**Collected material:**
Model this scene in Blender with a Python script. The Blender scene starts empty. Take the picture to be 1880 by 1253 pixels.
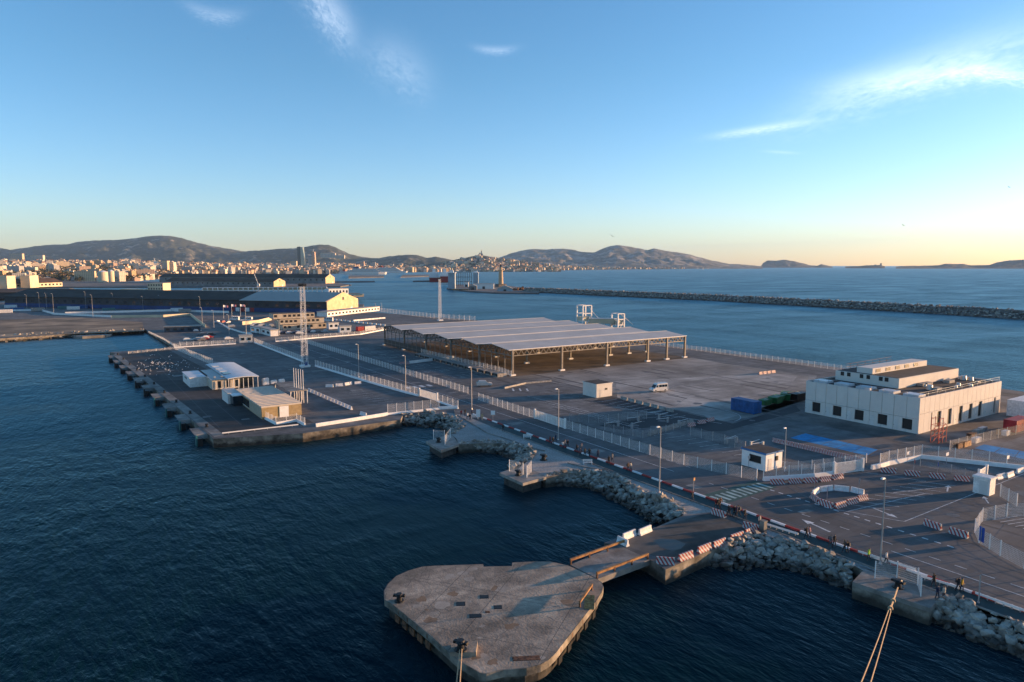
import bpy, bmesh, math, random
from mathutils import Vector, Matrix, noise as mnoise
R = math.radians
random.seed(7)
S = bpy.context.scene
COL = S.collection
# ---------------------------------------------------------------- camera
F, CX, CY, HY = 1253.0, 940.0, 626.5, 488.0      # 24 mm lens on a 36 mm frame, measured in photo pixels
TILT = math.atan((CY - HY) / F)
HEAD = R(33.5)                                   # heading, clockwise from +Y (the quay grid runs along X and Y)
CAMZ = 39.0
cam_d = bpy.data.cameras.new('camera'); cam = bpy.data.objects.new('camera', cam_d); COL.objects.link(cam)
cam_d.lens = 24.0; cam_d.sensor_width = 36.0; cam_d.clip_end = 120000.0; cam_d.clip_start = 0.5
cam.location = (0, 0, CAMZ); cam.rotation_euler = (math.pi / 2 - TILT, 0, -HEAD)
S.camera = cam
# ---------------------------------------------------------------- sky and sun
SUN_AZ, SUN_EL = R(109.0), R(5.2)                # azimuth clockwise from +Y
w = bpy.data.worlds.new('World'); S.world = w; w.use_nodes = True
nt = w.node_tree; nt.nodes.clear()
def N(tree, kind, **kw):
    n = tree.nodes.new(kind)
    for k, v in kw.items():
        if k.startswith('i_'): n.inputs[k[2:].replace('_', ' ')].default_value = v
        elif k.startswith('n_'): n.inputs[int(k[2:])].default_value = v
        else: setattr(n, k, v)
    return n
def L(tree, a, b): tree.links.new(a, b)
def mth(tree, op, a, b=None, c=None, clamp=False):
    n = tree.nodes.new('ShaderNodeMath'); n.operation = op; n.use_clamp = clamp
    for i, v in enumerate((a, b, c)):
        if v is None: continue
        if isinstance(v, (int, float)): n.inputs[i].default_value = v
        else: tree.links.new(v, n.inputs[i])
    return n.outputs[0]
sky = N(nt, 'ShaderNodeTexSky', sky_type='NISHITA', sun_disc=False, sun_elevation=SUN_EL, sun_rotation=SUN_AZ,
        altitude=40.0, air_density=0.85, dust_density=0.42, ozone_density=2.7)
geo = N(nt, 'ShaderNodeTexCoord')
sep = N(nt, 'ShaderNodeSeparateXYZ'); L(nt, geo.outputs['Generated'], sep.inputs[0])
az = mth(nt, 'ARCTAN2', sep.outputs[0], sep.outputs[1]); el = mth(nt, 'ARCSINE', sep.outputs[2])
comb = N(nt, 'ShaderNodeCombineXYZ'); L(nt, az, comb.inputs[0]); L(nt, el, comb.inputs[1])
def ang(px, py):                                 # photo pixel -> sky direction (azimuth, elevation)
    x = (px - CX) / F; y = (CY - py) / F
    f = math.cos(TILT) - y * math.sin(TILT) * -1 * -1; u = -math.sin(TILT) + y * math.cos(TILT); f = math.cos(TILT) + y * math.sin(TILT)
    return HEAD + math.atan2(x, f), math.atan2(u, math.hypot(x, f))
total = None
def wisp(p, q, wd, amt, bend=0.0, stretch=4.0, seed=0.0):   # one streak of cirrus between two directions
    global total
    (a0, e0), (a1, e1) = ang(*p), ang(*q)
    cx, cy = (a0 + a1) / 2, (e0 + e1) / 2; ln = math.hypot(a1 - a0, e1 - e0) / 2; th = math.atan2(e1 - e0, a1 - a0)
    mp = N(nt, 'ShaderNodeMapping', vector_type='TEXTURE'); L(nt, comb.outputs[0], mp.inputs[0])
    mp.inputs['Location'].default_value = (cx, cy, 0); mp.inputs['Rotation'].default_value = (0, 0, th)
    mp.inputs['Scale'].default_value = (ln, wd, 1)
    s2 = N(nt, 'ShaderNodeSeparateXYZ'); L(nt, mp.outputs[0], s2.inputs[0])
    v = mth(nt, 'ADD', s2.outputs[1], mth(nt, 'MULTIPLY', mth(nt, 'MULTIPLY', s2.outputs[0], s2.outputs[0]), bend))
    n1 = N(nt, 'ShaderNodeTexNoise', i_Scale=3.6, i_Detail=6.0, i_Roughness=.74, i_Distortion=.55)
    mp2 = N(nt, 'ShaderNodeMapping'); L(nt, mp.outputs[0], mp2.inputs[0]); mp2.inputs['Location'].default_value = (seed, seed * 2, 0)
    mp2.inputs['Scale'].default_value = (ln / wd / stretch, 1, 1); L(nt, mp2.outputs[0], n1.inputs['Vector'])
    v = mth(nt, 'ADD', v, mth(nt, 'MULTIPLY', mth(nt, 'SUBTRACT', n1.outputs[0], .5), 1.6))
    r2 = mth(nt, 'ADD', mth(nt, 'POWER', mth(nt, 'ABSOLUTE', s2.outputs[0]), 2.5), mth(nt, 'MULTIPLY', v, v))
    g = mth(nt, 'EXPONENT', mth(nt, 'MULTIPLY', r2, -1.6))
    a = mth(nt, 'MULTIPLY', g, mth(nt, 'MULTIPLY', mth(nt, 'SUBTRACT', n1.outputs[0], .2, clamp=True), amt * 1.7))
    total = a if total is None else mth(nt, 'ADD', total, a)
wisp((1430, 215), (1990, 25), .030, .40, .25, 3.5, 1)
wisp((1500, 165), (1960, 110), .018, .36, -.2, 3.0, 3)
wisp((1300, 252), (1500, 222), .006, .5, 0, 5, 5)
wisp((1730, 118), (1990, 162), .010, .55, 1.0, 3, 7)
wisp((560, -40), (655, 85), .024, .36, .2, 1.6, 9)
wisp((670, 70), (800, 165), .034, .17, .2, 1.6, 11)
wisp((868, 92), (950, 94), .006, .26, -.6, 3, 13)
wisp((335, 18), (450, 38), .010, .20, -.8, 3, 15)
wisp((1400, 278), (1470, 282), .002, .25, 0, 4, 17)
total = mth(nt, 'MINIMUM', total, .8)
mixc = N(nt, 'ShaderNodeMix', data_type='RGBA'); L(nt, total, mixc.inputs[0]); hs = N(nt, 'ShaderNodeHueSaturation'); hs.inputs['Saturation'].default_value = 1.12; L(nt, sky.outputs[0], hs.inputs['Color']); tn = N(nt, 'ShaderNodeMix', data_type='RGBA', blend_type='MULTIPLY'); tn.inputs[0].default_value = 1; lowk = N(nt, 'ShaderNodeMapRange'); lowk.inputs['From Min'].default_value = 0.0; lowk.inputs['From Max'].default_value = .26; lowk.inputs['To Min'].default_value = 1.0; lowk.inputs['To Max'].default_value = 0.0; L(nt, el, lowk.inputs['Value'])
tcol = N(nt, 'ShaderNodeMix', data_type='RGBA'); L(nt, lowk.outputs[0], tcol.inputs[0]); tcol.inputs[6].default_value = (1.0, .957, .925, 1); tcol.inputs[7].default_value = (1.12, .985, 1.08, 1); L(nt, tcol.outputs[2], tn.inputs[7]); L(nt, hs.outputs[0], tn.inputs[6]); L(nt, tn.outputs[2], mixc.inputs[6]); mixc.inputs[7].default_value = (4.2, 4.6, 5.2, 1)
bg = N(nt, 'ShaderNodeBackground', i_Strength=0.15); L(nt, mixc.outputs[2], bg.inputs[0])
wo = N(nt, 'ShaderNodeOutputWorld'); L(nt, bg.outputs[0], wo.inputs[0])
sd = bpy.data.lights.new('sun', 'SUN'); sd.energy = 5.0; sd.angle = R(0.5); sd.color = (1.0, .59, .30)
sun = bpy.data.objects.new('sun', sd); COL.objects.link(sun)
sun.rotation_euler = Vector((-math.sin(SUN_AZ) * math.cos(SUN_EL), -math.cos(SUN_AZ) * math.cos(SUN_EL), -math.sin(SUN_EL))).to_track_quat('-Z', 'Y').to_euler()
vs = S.view_settings; vs.view_transform = 'Standard'; vs.look = 'None'; vs.exposure = 1.42; vs.gamma = 1.0; vs.use_curve_mapping = False
w.cycles.sampling_method = 'MANUAL'; w.cycles.sample_map_resolution = 256
cy = S.cycles; cy.max_bounces = 6; cy.diffuse_bounces = 2; cy.glossy_bounces = 3; cy.transmission_bounces = 3; cy.volume_bounces = 0; cy.transparent_max_bounces = 12
cy.use_denoising = True; cy.volume_step_rate = 10.0; cy.volume_max_steps = 16
# ---------------------------------------------------------------- places: measured from the photograph, in metres
Z0 = 2.0                                          # quay level; the sea is at 0
def G(px, py, z=Z0):
    x = (px - CX) / F; y = -(py - CY) / F
    f = math.cos(TILT) + y * math.sin(TILT); u = -math.sin(TILT) + y * math.cos(TILT)
    s = (z - CAMZ) / u; r = x * s; f *= s
    return Vector((r * math.cos(HEAD) + f * math.sin(HEAD), -r * math.sin(HEAD) + f * math.cos(HEAD), z))
def V(px, py, D):                                 # the point at horizontal distance D along the heading
    k = (CY - py) / F
    h = D * (k * math.cos(TILT) - math.sin(TILT)) / (math.cos(TILT) + k * math.sin(TILT))
    r = (px - CX) / F * (D * math.cos(TILT) - h * math.sin(TILT))
    return Vector((r * math.cos(HEAD) + D * math.sin(HEAD), -r * math.sin(HEAD) + D * math.cos(HEAD), CAMZ + h))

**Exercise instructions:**
Which lines contain "scene"? Copy each of them out.

**Exercise result:**
Model this scene in Blender with a Python script. The Blender scene starts empty. Take the picture to be 1880 by 1253 pixels.
S = bpy.context.scene